Last week, council members approved the Local Plan, a document that sets out how thousands of homes will be delivered across the borough by 2040.
As part of this, the authority will raise its current minimum requirement of cheaper homes on major developments at 35 per cent, to 40 per cent.
But local assessments of housing needs show that nearly half of new housing ought to be at a lower cost.
Affordable housing includes homes below average market prices, shared ownership schemes and socially rented housing.
According to government rules, they must be 20 per cent below the average market value.
The Office for National Statistics says that an average price for a home in Wokingham in July 2024 was £483,000, while the average price to rent is £1,346.

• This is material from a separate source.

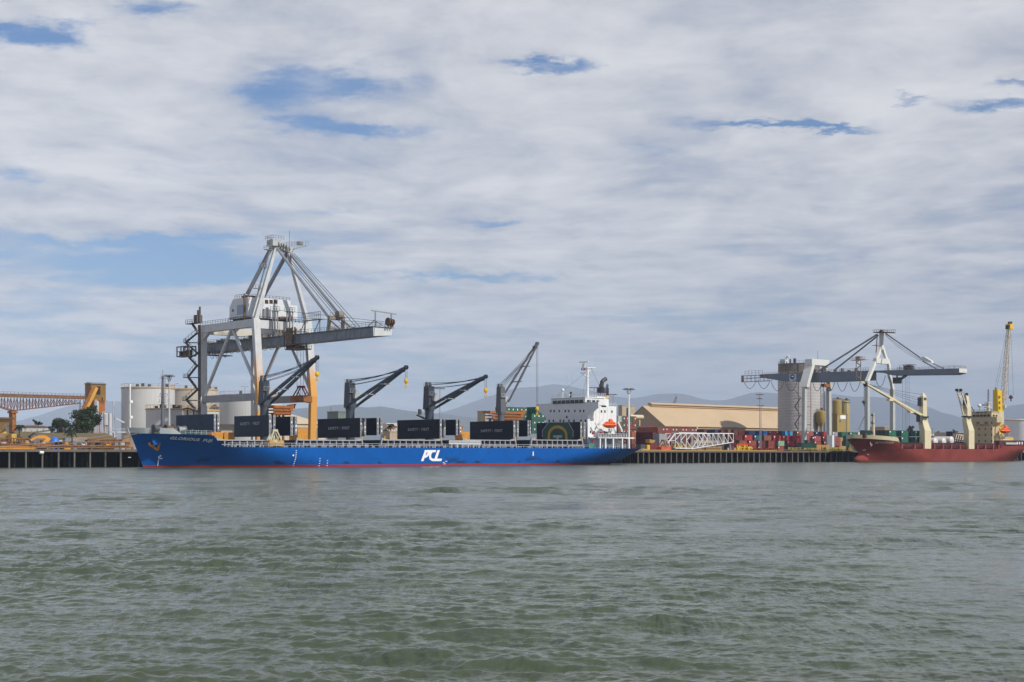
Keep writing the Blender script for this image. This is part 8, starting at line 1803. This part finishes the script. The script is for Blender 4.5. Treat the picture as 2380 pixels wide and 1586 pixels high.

Average rent prices across the Wokingham Borough have risen by 12 per cent in the past year alone.
The Leader of the Council Stephen Conway told the News: “After carrying out detailed viability work to demonstrate that we can reasonably ask for a higher percentage and developers can still make profit, we are now going to be requiring 40 per cent on new major housing schemes.”
For smaller scale developments, more affordable housing will also be secured under the local plan.
National policy currently requires a contribution of affordable homes on developments of ten houses or more – Wokingham will require this for those with five houses and above.
But councillor Conway said that this ‘will not always produce two new affordable homes on a site of five’, and in some cases it would be better to have a different sum.
The provision of affordable homes was supported by the leader of the Labour group in Wokingham Borough Council, Rachel Burgess.
Councillor Burgess said during a debate on the local plan: “We need to be able to deliver quality, affordable and social housing.”
The Labour leader said it was ‘unacceptable’ that 1,300 families in Wokingham were on a housing waiting list, as well as ‘thousands more stuck at home with their parents, priced out of the housing market,’ and ‘thousands more trapped in evermore expensive private rental accommodation’.
However, the new provisions are not set in stone. Although given the green light by councillors, it still awaits a decision from a government-appointed planning inspector.